## SET TASK:
Every line of the material below should be repeated exactly.

◇ ◇ ◇ ◇ ◇ ◇ ◇

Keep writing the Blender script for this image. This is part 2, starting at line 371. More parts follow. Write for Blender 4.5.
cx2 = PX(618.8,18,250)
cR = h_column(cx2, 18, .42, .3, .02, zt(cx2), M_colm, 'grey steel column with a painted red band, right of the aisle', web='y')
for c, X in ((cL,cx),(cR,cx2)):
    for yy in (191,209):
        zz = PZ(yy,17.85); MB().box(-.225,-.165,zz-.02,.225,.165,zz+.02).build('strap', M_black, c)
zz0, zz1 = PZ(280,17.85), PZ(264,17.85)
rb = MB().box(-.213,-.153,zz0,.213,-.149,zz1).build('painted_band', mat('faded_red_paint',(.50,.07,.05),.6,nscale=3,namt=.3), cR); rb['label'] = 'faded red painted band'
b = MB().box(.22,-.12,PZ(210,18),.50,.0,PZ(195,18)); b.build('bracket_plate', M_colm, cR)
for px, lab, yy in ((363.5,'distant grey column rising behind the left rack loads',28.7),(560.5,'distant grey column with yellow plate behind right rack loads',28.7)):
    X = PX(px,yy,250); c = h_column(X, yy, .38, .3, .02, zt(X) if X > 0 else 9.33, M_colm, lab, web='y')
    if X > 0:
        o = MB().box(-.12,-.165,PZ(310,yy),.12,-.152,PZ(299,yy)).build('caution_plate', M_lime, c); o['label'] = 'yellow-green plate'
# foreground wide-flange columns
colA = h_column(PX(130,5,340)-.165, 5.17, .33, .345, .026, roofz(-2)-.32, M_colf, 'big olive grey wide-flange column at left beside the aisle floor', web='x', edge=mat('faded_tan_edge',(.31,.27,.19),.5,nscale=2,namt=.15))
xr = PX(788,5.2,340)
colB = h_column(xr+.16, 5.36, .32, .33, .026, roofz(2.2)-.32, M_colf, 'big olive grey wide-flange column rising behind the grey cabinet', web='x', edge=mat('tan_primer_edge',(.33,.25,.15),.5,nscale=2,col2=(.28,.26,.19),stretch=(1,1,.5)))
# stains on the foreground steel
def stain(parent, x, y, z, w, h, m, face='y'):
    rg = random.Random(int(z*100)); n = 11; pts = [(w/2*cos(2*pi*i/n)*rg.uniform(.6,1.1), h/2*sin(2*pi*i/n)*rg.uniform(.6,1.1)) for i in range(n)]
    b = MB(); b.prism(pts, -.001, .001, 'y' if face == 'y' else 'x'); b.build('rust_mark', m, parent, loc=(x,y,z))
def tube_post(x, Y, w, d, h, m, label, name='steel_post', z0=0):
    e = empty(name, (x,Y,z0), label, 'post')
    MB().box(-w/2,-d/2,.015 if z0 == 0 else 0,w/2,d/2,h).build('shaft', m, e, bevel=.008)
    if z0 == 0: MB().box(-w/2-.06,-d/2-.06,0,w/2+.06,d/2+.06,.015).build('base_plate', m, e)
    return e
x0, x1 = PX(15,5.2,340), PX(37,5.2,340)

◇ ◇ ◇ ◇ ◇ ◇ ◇

## FULL SOLUTION:
Keep writing the Blender script for this image. This is part 2, starting at line 371. More parts follow. Write for Blender 4.5.
cx2 = PX(618.8,18,250)
cR = h_column(cx2, 18, .42, .3, .02, zt(cx2), M_colm, 'grey steel column with a painted red band, right of the aisle', web='y')
for c, X in ((cL,cx),(cR,cx2)):
    for yy in (191,209):
        zz = PZ(yy,17.85); MB().box(-.225,-.165,zz-.02,.225,.165,zz+.02).build('strap', M_black, c)
zz0, zz1 = PZ(280,17.85), PZ(264,17.85)
rb = MB().box(-.213,-.153,zz0,.213,-.149,zz1).build('painted_band', mat('faded_red_paint',(.50,.07,.05),.6,nscale=3,namt=.3), cR); rb['label'] = 'faded red painted band'
b = MB().box(.22,-.12,PZ(210,18),.50,.0,PZ(195,18)); b.build('bracket_plate', M_colm, cR)
for px, lab, yy in ((363.5,'distant grey column rising behind the left rack loads',28.7),(560.5,'distant grey column with yellow plate behind right rack loads',28.7)):
    X = PX(px,yy,250); c = h_column(X, yy, .38, .3, .02, zt(X) if X > 0 else 9.33, M_colm, lab, web='y')
    if X > 0:
        o = MB().box(-.12,-.165,PZ(310,yy),.12,-.152,PZ(299,yy)).build('caution_plate', M_lime, c); o['label'] = 'yellow-green plate'
# foreground wide-flange columns
colA = h_column(PX(130,5,340)-.165, 5.17, .33, .345, .026, roofz(-2)-.32, M_colf, 'big olive grey wide-flange column at left beside the aisle floor', web='x', edge=mat('faded_tan_edge',(.31,.27,.19),.5,nscale=2,namt=.15))
xr = PX(788,5.2,340)
colB = h_column(xr+.16, 5.36, .32, .33, .026, roofz(2.2)-.32, M_colf, 'big olive grey wide-flange column rising behind the grey cabinet', web='x', edge=mat('tan_primer_edge',(.33,.25,.15),.5,nscale=2,col2=(.28,.26,.19),stretch=(1,1,.5)))
# stains on the foreground steel
def stain(parent, x, y, z, w, h, m, face='y'):
    rg = random.Random(int(z*100)); n = 11; pts = [(w/2*cos(2*pi*i/n)*rg.uniform(.6,1.1), h/2*sin(2*pi*i/n)*rg.uniform(.6,1.1)) for i in range(n)]
    b = MB(); b.prism(pts, -.001, .001, 'y' if face == 'y' else 'x'); b.build('rust_mark', m, parent, loc=(x,y,z))
def tube_post(x, Y, w, d, h, m, label, name='steel_post', z0=0):
    e = empty(name, (x,Y,z0), label, 'post')
    MB().box(-w/2,-d/2,.015 if z0 == 0 else 0,w/2,d/2,h).build('shaft', m, e, bevel=.008)
    if z0 == 0: MB().box(-w/2-.06,-d/2-.06,0,w/2+.06,d/2+.06,.015).build('base_plate', m, e)
    return e
x0, x1 = PX(15,5.2,340), PX(37,5.2,340)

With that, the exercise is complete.